More precisely, let $F_E:\mathbb{R} \rightarrow \mathbb{R}^2$ be a mapping from the reference face $\hat{E}$ to the global face $E$. One possible reference face $\hat{E}$ is the interval $[0,1]$. Mapping would be $$F_E(\hat{x})=b_E\hat{x}+c_E,$$ where $$b_E=x_E^2-x_E^1\in \mathbb{R}^{2}, \quad b = x_E^1 \in \mathbb{R}^2,$$ and $x_E^j \in \mathbb{R}^2, j \in \{1,2\},$ are the vertices of the edge $E$. Basis functions on the reference face are $$\hat{\phi}_1(\hat{x})=1-\hat{x}, \quad \hat{\phi}_2(\hat{x})=\hat{x}.$$ Then by the definition of a path integral $$\begin{align*}\int_E \alpha \phi_i \phi_j \,\mathrm{d}s &= \int_0^1 \alpha(F_E(\hat{x})) \phi_i(F_E(\hat{x})) \phi_j(F_E(\hat{x})) |F_E'(\hat{x})|\,\mathrm{d}\hat{x}\\ &=\int_0^1\alpha(F_E(\hat{x})) \hat{\phi}_{I(E,i)}(\hat{x}) \hat{\phi}_{J(E,j)}(\hat{x})|b_E|\,\mathrm{d}\hat{x},\end{align*}$$ where $I(E,i)$ (or $J(E,j)$) is the local index corresponding to global index $i$ (or $j$) on edge $E$. Pick any numerical integration rule to integrate this integral. If $\alpha$ is constant you can even do it analytically.

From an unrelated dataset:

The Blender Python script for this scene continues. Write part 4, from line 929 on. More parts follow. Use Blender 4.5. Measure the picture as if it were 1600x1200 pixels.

Remark. In a proper implementation, instead of $I(E,i)$ you have its inverse. Thus, for each edge you would evaluate once $$\int_0^1\alpha(F_E(\hat{x})) \hat{\phi}_{1}(\hat{x}) \hat{\phi}_{1}(\hat{x})|b_E|\,\mathrm{d}\hat{x},$$ $$\int_0^1\alpha(F_E(\hat{x})) \hat{\phi}_{1}(\hat{x}) \hat{\phi}_{2}(\hat{x})|b_E|\,\mathrm{d}\hat{x},$$ and $$\int_0^1\alpha(F_E(\hat{x})) \hat{\phi}_{2}(\hat{x}) \hat{\phi}_{2}(\hat{x})|b_E|\,\mathrm{d}\hat{x}.$$ Then $$\int_E \alpha \phi_{i(E,I)} \phi_{j(E,J)} \,\mathrm{d}s = \int_0^1\alpha(F_E(\hat{x})) \hat{\phi}_{I}(\hat{x}) \hat{\phi}_{J}(\hat{x})|b_E|\,\mathrm{d}\hat{x}$$ for every $I,J\in\{1,2\}$.